- _Aim of the exercise_:
Beneath this instruction is a block of data; output from it exactly the lines that run from the one containing "Recreate this scene" through the one containing "SC = bpy.context.scene", inclusive.

# start of Given information

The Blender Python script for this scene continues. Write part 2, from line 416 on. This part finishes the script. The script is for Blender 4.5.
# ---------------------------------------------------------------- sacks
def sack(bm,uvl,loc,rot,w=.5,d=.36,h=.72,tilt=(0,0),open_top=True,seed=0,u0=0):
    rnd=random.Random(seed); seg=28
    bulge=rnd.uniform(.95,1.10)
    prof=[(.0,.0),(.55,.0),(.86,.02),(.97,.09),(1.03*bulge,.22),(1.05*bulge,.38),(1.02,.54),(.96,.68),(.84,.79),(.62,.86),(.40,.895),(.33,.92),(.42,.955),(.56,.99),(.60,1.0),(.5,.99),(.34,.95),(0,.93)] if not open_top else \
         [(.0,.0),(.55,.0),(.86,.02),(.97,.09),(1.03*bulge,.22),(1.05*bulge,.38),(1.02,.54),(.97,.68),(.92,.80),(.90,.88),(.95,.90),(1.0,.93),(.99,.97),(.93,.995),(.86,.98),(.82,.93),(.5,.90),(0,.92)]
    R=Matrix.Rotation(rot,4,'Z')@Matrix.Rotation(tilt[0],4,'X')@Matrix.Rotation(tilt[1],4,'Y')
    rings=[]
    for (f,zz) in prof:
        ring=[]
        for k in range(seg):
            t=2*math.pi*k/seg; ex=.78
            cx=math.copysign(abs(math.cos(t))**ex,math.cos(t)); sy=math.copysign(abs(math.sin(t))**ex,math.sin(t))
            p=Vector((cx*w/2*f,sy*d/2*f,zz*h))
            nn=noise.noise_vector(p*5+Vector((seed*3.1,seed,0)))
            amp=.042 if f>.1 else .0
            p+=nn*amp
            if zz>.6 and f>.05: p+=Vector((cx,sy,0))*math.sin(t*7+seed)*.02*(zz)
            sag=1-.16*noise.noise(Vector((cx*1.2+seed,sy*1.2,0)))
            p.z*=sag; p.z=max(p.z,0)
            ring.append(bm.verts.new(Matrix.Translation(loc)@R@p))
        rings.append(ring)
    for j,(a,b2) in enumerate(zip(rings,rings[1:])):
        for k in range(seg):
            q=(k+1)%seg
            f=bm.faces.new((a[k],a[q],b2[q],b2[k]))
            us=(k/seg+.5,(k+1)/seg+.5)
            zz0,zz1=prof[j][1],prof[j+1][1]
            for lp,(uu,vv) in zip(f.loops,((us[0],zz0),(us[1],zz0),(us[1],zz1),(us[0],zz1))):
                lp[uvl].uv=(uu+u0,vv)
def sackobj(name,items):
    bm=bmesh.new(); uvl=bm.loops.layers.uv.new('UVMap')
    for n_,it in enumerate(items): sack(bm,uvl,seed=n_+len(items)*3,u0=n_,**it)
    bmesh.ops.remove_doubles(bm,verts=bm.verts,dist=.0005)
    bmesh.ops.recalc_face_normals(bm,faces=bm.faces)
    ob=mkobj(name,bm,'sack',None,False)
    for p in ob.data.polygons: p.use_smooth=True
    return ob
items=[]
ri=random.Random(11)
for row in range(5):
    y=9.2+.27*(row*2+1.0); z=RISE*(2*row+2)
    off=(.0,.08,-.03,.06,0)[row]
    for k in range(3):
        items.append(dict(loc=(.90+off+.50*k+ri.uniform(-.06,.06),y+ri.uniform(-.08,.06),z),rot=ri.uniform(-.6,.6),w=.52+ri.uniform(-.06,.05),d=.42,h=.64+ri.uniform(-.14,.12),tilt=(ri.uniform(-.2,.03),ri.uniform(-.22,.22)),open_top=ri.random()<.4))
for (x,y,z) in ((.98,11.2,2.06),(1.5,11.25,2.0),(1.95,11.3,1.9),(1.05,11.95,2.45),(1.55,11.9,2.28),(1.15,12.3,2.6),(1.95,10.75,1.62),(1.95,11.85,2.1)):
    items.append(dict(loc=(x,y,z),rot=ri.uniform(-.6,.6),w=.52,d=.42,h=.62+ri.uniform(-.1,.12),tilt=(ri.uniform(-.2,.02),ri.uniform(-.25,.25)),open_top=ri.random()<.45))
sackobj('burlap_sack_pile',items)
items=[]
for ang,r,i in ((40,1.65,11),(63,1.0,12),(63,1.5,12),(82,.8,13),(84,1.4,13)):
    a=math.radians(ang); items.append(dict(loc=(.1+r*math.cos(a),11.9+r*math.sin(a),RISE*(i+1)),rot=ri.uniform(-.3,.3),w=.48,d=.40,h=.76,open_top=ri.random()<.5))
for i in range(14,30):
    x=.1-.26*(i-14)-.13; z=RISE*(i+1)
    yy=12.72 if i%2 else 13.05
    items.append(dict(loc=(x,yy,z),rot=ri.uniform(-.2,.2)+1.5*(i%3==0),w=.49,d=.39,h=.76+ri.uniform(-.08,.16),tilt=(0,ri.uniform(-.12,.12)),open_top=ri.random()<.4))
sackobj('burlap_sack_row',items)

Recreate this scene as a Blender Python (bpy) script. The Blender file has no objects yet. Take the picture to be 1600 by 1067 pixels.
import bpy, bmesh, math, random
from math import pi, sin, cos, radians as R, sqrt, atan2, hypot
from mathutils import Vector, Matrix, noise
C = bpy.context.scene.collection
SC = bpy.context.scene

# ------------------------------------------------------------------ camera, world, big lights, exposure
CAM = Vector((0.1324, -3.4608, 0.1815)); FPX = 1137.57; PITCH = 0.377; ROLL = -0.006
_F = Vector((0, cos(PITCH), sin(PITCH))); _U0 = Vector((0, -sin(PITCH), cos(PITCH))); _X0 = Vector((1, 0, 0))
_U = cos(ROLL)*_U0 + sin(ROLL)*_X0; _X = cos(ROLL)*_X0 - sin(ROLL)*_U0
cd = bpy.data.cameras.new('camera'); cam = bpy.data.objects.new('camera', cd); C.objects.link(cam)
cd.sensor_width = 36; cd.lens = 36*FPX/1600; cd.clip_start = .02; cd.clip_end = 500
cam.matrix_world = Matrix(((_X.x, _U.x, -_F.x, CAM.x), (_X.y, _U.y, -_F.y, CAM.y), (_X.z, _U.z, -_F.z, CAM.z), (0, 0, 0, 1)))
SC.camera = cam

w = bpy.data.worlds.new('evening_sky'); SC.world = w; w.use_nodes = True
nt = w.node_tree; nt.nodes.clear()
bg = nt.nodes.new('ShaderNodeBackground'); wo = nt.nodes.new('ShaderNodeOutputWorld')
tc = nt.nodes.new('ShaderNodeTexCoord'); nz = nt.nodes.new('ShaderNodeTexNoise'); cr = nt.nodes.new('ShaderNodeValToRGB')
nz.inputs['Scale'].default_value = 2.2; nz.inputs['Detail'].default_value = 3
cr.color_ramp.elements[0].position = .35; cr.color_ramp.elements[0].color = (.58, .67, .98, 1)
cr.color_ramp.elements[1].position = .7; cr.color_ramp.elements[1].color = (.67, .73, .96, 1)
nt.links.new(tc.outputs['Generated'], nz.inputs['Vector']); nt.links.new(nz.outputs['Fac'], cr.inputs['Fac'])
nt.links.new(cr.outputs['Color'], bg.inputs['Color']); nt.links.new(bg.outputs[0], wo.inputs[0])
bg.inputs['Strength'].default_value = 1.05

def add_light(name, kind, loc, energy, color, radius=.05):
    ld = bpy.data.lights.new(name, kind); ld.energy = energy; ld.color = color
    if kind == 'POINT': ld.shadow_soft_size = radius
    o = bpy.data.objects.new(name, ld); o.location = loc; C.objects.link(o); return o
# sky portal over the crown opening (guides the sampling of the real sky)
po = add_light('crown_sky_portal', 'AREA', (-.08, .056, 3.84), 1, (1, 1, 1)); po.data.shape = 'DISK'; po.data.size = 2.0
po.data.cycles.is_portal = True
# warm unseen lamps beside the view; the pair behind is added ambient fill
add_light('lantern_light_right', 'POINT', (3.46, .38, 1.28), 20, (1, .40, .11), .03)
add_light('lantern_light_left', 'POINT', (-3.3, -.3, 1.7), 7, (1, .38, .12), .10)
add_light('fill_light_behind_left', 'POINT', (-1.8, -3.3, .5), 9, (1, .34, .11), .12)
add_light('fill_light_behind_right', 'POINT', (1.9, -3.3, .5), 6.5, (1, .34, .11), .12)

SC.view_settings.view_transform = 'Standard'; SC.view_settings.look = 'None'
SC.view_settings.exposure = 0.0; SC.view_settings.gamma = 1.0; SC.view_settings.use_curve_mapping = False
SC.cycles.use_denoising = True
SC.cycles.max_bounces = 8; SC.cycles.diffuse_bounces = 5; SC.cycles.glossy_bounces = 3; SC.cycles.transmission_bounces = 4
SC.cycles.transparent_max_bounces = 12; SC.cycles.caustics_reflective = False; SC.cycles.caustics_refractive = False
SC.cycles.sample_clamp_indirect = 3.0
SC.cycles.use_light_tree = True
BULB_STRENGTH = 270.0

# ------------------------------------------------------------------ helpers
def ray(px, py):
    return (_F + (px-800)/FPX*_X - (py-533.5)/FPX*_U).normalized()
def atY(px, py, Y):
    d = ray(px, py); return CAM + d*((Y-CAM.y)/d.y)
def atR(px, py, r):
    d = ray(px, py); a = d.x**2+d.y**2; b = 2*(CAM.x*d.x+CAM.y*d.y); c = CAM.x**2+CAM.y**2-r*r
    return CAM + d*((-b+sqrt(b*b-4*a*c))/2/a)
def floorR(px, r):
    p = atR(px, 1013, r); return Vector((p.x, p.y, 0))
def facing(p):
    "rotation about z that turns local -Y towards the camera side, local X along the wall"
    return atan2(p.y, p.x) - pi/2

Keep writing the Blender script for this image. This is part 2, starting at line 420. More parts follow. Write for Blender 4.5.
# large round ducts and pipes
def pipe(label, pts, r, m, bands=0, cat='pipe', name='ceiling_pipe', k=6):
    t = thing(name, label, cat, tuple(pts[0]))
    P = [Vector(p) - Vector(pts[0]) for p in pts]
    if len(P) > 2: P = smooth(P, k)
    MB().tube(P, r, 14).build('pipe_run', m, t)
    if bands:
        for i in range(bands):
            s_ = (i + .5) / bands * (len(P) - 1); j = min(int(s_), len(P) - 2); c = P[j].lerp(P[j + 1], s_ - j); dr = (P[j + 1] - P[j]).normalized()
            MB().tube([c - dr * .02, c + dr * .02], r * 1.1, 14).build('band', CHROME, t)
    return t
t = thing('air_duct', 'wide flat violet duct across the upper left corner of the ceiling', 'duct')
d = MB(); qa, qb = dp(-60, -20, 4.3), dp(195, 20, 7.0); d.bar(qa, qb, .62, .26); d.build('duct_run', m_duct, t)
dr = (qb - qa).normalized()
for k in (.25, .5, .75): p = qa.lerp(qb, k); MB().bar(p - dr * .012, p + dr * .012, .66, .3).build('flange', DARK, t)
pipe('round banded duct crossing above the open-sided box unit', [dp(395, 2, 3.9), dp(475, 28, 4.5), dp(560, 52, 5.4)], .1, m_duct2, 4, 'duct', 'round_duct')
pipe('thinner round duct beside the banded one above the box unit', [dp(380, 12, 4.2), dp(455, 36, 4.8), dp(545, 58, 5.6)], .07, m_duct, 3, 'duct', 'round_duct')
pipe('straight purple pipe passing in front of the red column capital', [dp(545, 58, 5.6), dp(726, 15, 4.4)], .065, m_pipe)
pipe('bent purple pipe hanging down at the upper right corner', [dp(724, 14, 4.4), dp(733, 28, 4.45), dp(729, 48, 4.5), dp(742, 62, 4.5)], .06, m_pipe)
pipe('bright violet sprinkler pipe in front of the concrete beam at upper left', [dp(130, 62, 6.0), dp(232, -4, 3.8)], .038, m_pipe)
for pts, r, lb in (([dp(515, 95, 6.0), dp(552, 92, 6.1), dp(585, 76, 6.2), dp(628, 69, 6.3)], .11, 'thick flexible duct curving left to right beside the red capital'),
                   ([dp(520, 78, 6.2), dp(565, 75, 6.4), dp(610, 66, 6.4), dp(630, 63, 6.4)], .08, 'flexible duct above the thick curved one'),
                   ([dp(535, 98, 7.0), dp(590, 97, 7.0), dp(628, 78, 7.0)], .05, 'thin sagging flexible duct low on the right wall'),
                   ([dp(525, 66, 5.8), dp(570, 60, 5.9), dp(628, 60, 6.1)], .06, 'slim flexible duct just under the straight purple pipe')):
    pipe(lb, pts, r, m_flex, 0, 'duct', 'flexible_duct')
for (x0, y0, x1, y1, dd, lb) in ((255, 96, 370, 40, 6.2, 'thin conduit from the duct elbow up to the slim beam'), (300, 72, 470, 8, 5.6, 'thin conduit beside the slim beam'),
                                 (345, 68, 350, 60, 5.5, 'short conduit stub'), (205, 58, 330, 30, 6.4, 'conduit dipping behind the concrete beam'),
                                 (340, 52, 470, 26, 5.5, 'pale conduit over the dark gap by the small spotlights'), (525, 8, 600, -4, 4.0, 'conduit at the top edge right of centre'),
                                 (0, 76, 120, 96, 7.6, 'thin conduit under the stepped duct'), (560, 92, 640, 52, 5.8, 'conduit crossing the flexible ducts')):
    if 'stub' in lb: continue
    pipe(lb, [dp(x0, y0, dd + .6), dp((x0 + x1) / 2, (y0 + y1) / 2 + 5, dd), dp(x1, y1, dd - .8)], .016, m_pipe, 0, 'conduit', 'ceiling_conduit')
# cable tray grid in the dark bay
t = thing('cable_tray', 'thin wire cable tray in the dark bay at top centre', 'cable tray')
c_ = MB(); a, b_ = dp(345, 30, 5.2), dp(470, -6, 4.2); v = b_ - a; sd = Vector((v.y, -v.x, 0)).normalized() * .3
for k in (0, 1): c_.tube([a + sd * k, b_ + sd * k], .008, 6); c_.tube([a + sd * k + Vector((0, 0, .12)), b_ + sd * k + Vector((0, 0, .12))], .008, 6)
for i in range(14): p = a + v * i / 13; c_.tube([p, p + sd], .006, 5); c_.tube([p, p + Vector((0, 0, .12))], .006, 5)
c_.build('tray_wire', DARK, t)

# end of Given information

- _Written response_:
Recreate this scene as a Blender Python (bpy) script. The Blender file has no objects yet. Take the picture to be 1600 by 1067 pixels.
import bpy, bmesh, math, random
from math import pi, sin, cos, radians as R, sqrt, atan2, hypot
from mathutils import Vector, Matrix, noise
C = bpy.context.scene.collection
SC = bpy.context.scene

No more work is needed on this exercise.